**WHAT YOU HAVE TO DO**
Reproduce exactly the lines from the one containing "2.2, .33, .12, bscale=180, dist=.002)" down to the one containing "2.2, .30, .12, bscale=180, dist=.002)", including both of those lines, and nothing else.

**GIVEN DATA**
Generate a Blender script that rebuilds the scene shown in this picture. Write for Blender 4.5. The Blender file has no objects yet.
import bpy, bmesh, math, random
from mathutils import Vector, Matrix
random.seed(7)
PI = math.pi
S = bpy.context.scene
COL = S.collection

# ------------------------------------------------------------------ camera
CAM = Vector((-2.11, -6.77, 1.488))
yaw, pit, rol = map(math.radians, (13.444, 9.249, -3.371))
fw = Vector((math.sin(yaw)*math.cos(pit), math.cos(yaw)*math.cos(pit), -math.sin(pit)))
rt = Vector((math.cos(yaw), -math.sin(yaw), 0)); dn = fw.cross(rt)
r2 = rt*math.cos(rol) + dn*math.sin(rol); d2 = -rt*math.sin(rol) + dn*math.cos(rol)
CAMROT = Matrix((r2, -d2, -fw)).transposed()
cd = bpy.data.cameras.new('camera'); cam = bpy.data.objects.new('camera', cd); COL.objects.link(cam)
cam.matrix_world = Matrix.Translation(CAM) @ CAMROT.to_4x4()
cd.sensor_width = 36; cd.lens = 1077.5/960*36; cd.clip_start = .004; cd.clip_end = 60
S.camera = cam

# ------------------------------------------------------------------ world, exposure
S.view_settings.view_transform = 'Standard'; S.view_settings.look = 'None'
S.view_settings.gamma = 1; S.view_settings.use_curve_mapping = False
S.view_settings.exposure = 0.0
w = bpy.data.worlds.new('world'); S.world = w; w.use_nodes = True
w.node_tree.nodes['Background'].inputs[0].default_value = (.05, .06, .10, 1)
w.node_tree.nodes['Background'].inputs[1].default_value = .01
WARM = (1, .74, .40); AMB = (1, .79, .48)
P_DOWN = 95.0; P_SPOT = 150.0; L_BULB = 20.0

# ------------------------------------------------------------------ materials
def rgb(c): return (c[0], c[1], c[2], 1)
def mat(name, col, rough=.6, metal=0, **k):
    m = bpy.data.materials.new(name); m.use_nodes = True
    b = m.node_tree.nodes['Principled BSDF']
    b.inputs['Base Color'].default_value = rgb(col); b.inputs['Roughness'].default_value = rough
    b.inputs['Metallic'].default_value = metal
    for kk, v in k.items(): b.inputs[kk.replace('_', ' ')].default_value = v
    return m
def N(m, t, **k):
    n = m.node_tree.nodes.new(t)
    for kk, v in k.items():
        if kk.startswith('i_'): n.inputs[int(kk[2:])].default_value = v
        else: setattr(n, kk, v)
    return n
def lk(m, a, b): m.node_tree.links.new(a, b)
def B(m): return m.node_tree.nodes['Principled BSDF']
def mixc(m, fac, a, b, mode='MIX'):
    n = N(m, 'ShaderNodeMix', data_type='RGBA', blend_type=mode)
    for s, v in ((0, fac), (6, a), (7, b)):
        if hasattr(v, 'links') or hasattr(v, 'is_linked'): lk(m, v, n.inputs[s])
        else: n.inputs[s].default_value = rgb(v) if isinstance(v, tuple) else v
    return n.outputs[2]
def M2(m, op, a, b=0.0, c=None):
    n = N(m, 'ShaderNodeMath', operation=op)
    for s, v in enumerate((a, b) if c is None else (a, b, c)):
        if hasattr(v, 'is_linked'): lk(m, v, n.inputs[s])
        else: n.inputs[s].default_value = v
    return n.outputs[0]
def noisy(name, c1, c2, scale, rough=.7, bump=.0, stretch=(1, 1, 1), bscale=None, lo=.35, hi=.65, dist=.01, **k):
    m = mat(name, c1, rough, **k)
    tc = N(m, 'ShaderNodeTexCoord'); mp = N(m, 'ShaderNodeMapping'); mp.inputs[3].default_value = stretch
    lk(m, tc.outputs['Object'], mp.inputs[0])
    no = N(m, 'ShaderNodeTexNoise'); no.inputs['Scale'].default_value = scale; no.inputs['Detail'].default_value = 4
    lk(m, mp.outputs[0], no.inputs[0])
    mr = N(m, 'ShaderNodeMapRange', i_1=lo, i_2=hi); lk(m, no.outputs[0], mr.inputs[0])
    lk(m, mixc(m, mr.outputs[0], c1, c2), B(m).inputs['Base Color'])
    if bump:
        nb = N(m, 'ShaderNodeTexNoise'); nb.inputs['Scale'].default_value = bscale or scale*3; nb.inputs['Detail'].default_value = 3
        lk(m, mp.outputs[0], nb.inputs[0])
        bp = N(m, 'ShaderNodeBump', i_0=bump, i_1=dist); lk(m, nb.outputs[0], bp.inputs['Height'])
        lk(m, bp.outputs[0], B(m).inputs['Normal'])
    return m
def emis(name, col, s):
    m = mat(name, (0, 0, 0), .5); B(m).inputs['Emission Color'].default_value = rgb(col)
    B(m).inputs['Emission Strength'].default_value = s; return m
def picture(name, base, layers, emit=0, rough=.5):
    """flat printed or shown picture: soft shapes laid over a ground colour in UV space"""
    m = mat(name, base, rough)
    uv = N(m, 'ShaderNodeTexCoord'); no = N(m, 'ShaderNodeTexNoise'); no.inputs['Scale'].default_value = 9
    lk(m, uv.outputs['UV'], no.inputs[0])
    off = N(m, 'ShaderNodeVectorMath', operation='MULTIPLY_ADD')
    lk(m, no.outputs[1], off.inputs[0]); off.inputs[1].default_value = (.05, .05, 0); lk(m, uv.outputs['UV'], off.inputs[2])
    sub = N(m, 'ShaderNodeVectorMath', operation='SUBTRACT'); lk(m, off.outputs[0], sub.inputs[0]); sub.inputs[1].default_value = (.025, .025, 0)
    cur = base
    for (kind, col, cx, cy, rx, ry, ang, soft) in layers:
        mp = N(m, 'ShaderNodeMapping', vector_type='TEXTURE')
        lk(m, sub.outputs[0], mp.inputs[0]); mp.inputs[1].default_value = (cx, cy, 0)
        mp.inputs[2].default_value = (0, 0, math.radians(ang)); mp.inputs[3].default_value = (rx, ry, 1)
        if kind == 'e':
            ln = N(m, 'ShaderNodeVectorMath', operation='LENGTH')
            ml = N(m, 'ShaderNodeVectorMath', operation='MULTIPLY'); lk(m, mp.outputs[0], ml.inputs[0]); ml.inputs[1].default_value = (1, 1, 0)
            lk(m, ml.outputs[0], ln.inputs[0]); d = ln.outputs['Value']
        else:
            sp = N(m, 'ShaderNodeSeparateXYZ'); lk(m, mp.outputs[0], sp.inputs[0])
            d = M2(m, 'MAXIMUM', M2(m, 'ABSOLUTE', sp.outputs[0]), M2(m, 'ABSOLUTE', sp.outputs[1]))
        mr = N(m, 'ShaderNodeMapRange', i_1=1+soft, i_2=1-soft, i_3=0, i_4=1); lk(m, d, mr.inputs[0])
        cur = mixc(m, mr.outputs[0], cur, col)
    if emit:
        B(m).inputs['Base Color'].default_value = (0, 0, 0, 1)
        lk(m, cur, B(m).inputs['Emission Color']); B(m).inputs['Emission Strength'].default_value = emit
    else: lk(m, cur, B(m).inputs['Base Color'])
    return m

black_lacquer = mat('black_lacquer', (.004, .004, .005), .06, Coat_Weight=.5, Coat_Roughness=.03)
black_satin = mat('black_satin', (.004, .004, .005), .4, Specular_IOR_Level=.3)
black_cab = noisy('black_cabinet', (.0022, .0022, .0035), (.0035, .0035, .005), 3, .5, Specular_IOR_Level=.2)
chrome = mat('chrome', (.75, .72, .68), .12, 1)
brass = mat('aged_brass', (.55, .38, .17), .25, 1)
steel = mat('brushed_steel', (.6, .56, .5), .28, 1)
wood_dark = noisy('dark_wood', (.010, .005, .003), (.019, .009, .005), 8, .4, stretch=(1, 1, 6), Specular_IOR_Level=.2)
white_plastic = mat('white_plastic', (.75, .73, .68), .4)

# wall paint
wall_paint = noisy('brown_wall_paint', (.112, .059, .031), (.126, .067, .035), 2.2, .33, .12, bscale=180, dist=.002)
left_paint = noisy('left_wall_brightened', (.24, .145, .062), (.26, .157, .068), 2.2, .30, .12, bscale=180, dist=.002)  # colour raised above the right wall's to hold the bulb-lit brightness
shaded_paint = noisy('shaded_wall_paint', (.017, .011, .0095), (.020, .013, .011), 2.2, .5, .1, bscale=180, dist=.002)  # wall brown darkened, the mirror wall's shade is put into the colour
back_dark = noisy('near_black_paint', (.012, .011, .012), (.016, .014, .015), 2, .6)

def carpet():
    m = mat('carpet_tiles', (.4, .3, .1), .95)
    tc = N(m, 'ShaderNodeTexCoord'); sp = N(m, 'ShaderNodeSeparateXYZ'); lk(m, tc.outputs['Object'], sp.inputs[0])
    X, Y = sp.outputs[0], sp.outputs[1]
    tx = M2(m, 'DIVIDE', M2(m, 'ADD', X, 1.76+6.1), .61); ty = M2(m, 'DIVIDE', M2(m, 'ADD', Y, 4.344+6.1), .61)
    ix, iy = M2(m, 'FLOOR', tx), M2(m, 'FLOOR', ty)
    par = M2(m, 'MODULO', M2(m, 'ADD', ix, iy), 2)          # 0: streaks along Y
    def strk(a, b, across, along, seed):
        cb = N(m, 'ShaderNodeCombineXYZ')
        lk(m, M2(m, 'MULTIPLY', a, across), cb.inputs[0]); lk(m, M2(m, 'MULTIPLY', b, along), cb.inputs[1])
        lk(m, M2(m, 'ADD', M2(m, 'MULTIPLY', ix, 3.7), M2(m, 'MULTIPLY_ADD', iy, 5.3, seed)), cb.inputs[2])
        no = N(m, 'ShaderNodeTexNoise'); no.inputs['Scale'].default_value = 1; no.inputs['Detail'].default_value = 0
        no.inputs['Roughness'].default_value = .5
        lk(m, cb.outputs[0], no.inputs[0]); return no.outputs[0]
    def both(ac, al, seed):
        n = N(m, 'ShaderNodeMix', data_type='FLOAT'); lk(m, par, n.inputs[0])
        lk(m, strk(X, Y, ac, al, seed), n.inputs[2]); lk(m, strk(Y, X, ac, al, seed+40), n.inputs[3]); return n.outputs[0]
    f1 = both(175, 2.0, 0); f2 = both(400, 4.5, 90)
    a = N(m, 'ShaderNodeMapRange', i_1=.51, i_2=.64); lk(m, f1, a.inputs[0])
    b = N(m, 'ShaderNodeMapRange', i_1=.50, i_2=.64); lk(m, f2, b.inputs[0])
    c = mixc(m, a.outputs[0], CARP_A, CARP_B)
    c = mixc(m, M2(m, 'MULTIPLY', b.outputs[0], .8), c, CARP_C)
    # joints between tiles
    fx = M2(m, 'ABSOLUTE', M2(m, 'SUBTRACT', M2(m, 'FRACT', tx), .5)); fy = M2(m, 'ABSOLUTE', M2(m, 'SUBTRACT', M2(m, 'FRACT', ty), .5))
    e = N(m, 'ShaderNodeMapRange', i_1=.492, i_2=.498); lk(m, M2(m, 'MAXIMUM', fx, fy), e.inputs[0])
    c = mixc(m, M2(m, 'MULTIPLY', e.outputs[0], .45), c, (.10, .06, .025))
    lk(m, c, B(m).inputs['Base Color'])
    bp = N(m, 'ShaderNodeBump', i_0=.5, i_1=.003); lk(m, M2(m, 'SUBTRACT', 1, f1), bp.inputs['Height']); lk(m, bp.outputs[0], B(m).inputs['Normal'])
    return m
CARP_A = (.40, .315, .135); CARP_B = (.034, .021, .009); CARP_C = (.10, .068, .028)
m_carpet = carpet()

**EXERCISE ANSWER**
wall_paint = noisy('brown_wall_paint', (.112, .059, .031), (.126, .067, .035), 2.2, .33, .12, bscale=180, dist=.002)
left_paint = noisy('left_wall_brightened', (.24, .145, .062), (.26, .157, .068), 2.2, .30, .12, bscale=180, dist=.002)  # colour raised above the right wall's to hold the bulb-lit brightness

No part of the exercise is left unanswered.